Outre la très belle Novgorod, reconstituée avec force détails à côté de Moscou, près du réservoir Petrovsky, il faut admirer les beautés esthétiques de l’épisode indien, tourné en Crimée, avec le concours de la police locale, transformée pour l’occasion en armée du maharadjah. Bien sûr, on ne s’attachera pas au réalisme des monuments ou des danses traditionnelles, mais il y a quelque chose d’intrinsèquement cinématographique dans ces envolées de kitsch – que l’on retrouvera quelques années plus tard dans le diptyque indien de Fritz Lang. Alexandre Ptouchko aime et sait diriger des foules de figurants en costumes, à la manière d’un Cecil B. DeMille. Pour évoquer l’image du cinéaste soviétique, je pourrais d’ailleurs reprendre à mon compte ces magnifiques mots de Bertrand Tavernier et Jean-Pierre Coursodon (1995) sur le réalisateur américain : « Il symbolise toujours ce que les gens sérieux méprisent dans le cinéma […], mais aussi tout ce que ce cinéma a d’unique. Le mépris des uns et l’admiration des autres portent souvent sur les mêmes choses, mais pas toujours, d’où bien des malentendus. […] La disparition de l’éthique et de l’esthétique qu’il représentait à la perfection en ont fait un produit dont l’exotisme s’accuse à chaque nouvelle vision et le soustrait pratiquement à toute critique, favorable ou hostile. »

Comme un nuage de poésie flottant au-dessus du cinéma soviétique, Alexandre Ptouchko, magicien des images, semble avoir livré une œuvre hors du temps.
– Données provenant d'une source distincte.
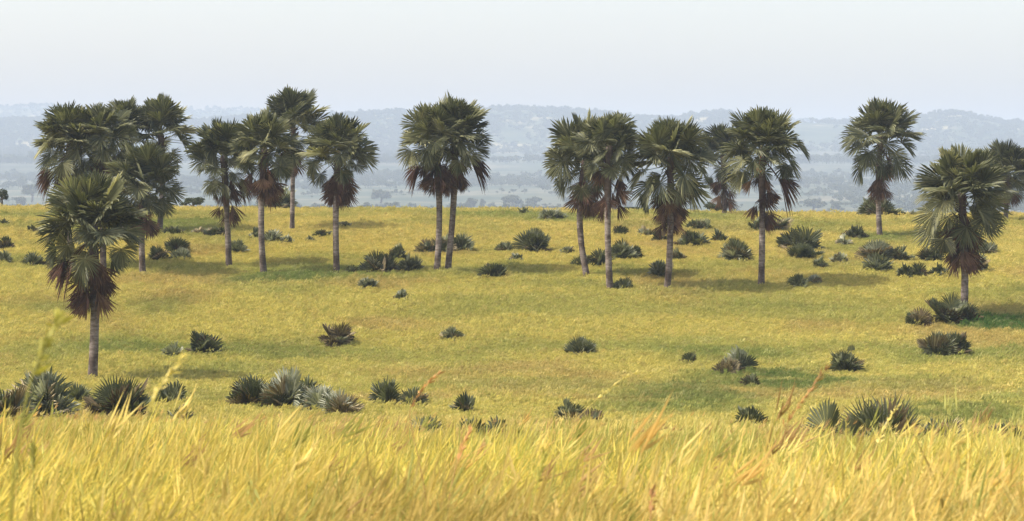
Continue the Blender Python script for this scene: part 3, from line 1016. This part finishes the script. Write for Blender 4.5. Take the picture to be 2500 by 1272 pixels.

Comme pour le cinéma de DeMille, c’est à la fois sa force et sa faiblesse ; SADKO, monument de pittoresque outrancier, n’y fait pas exception.

Comment voir ce film ?

Le tour du monde de Sadko est disponible en DVD chez Bach Films (2006). Hélas, l’éditeur ne propose que la version française – tout à fait charmante au demeurant, mais un peu restrictive pour les amateurs de versions originales. La qualité d’image est également un peu terne par moments et l’on se plaît à rêver d’une nouvelle sortie, restaurée, en Blu-ray. Trois courts métrages d’animation accompagnent le film en bonus.

Cette publication a un commentaire

  1. esquissesderussie

    Chose curieuse, ce n’est pas le seul film soviétique remonté et réécrit par Roger Corman. Il y a eu également La Planète des Tempêtes (Планета бурь, 1962), qu’il a réutilisé deux fois et qui de cette manière, paraît-il, a eu une influence sur Kubrick et G. Lucas en personne.